The Flow equals familiarity.

Unfortunately, it does not equal novelty, nor efficiency except when the cost of working against The Flow outweighs the savings of the shorter path.

The Flow is more than a whim; it shapes the local environment, changes the local gradient, redefines what is down hill at any given moment and in any given place. The naive particle goes with The Flow for the same reasons it goes a completely different direction when alone--it is simply following the local gradient.

The global gradient, on the other hand, may be quite different. And different again at each level of abstraction, at each grander scale (with perhaps the unfortunate surprise that it is completely flat on the grandest scale of all, but I digress). The particle that gets its hooks into that gradient is lifted out of The Flow, and is suddenly cutting across, going somewhere else. You see them for an instant, and then they are gone -- that crazy guy driving the wrong way on the freeway, or passing you at 130mph; that guy you saw at the cafe, once and never again; that girl with the big backpack and adventurous look in her eye who you passed once on the street; that friend of a friend you've heard of for years, but never met; that consultant your boss hired who got the job done overnight and then vanished; that girl you made room for to pass sideways through your line--where was she going, anyway? You ask the person standing next to you in line; you both shrug. By the way, my name's Joe.

Flow happens at all levels of life, from the scale of seconds to years. Do you drive in rush hour, or avoid it? Do you stop by the grocery on the way home, or go at 3am when it's empty? Do you watch TV, listen to the radio, and go to ball games, or sit in your basement painting portraits of Egyptian sloths? Do you go to the bar with your coworkers and friends, or to the symphony by yourself? Do you have a Live Journal, or keep yours tucked away in some dark corner of the web? Do you have a job? Do you go to school? Are you a member?


If there were a web site that assigned Flow ratings, I would almost certainly score zero. Not just now, but since birth--moving about twenty five times in my first twenty years; becoming a traveling consultant about the same age most people are starting college; buying my own home when I was twenty one, surrounded by neighbors two to three times my age, no roommates, and my nearest consulting gig four hundred miles away; having no decent television reception or cable since I was a child; always preferring to build or design my own over buying the stock solution; I shop for groceries at 3am, or at 10am on the weekdays with the short lines of retirees; I go to the Zoo during the superbowl; if I had a basement, I'd spend way too much time there; I drive in rush hour about twice a year, when I've forgotten that there is such a thing; I have no job, no school, and I am not a member.

And by now, I admit, I'm addicted to being free of The Flow, I'm addicted to having my own way, getting it done right, going where I want, when I want, how I want, and why I want. Not at anyone's expense but my own, mind you.

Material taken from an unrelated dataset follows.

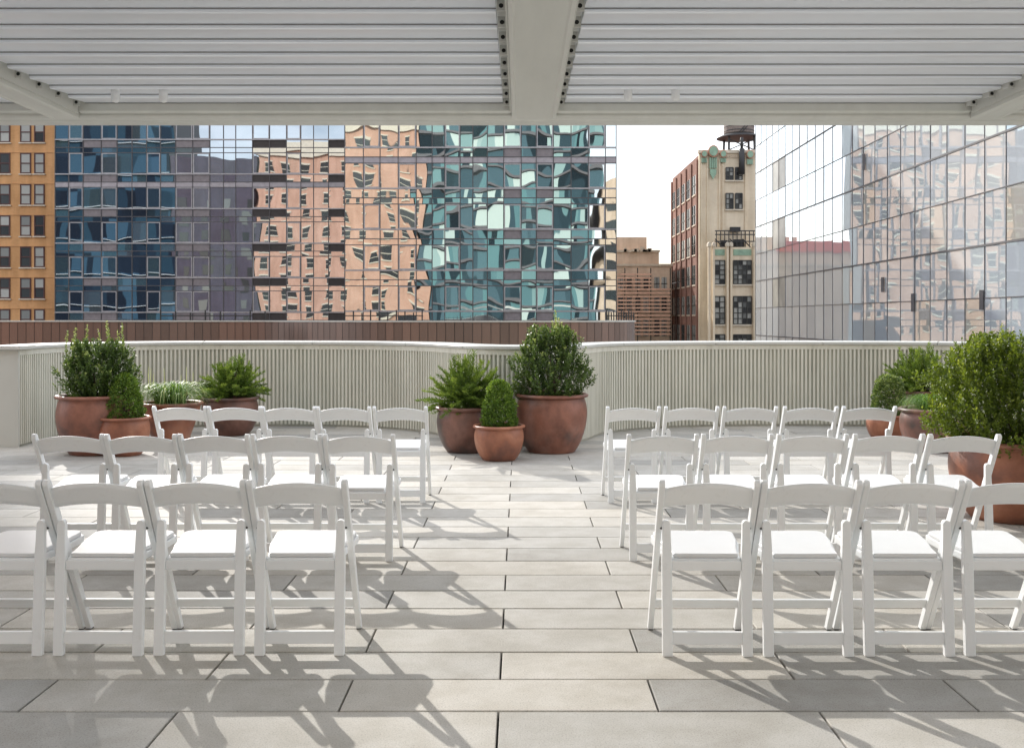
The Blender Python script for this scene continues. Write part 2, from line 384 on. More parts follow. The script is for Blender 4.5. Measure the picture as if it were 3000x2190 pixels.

It's not about fighting The Flow, it's about failing to bind to it in the first place, not even seeing it in the same way that it doesn't see me, because it travels past me in some odd direction I don't even care about; and as I cut across it it changes this way and that, and in the end there isn't even an average to take.

And you'd think there'd be a secondary flow composed of those outside The Flow, but no. Counter-culture is just another artery of The Flow. There is no counter-flow, just a few free particles zipping this way and that, rarely colliding, like cosmic rays passing right through the planet unnoticed and unperturbed.


But in the end, I'm still just Joe. It's just that nobody is ever close enough, long enough, to find that out. Such is life outside The Flow.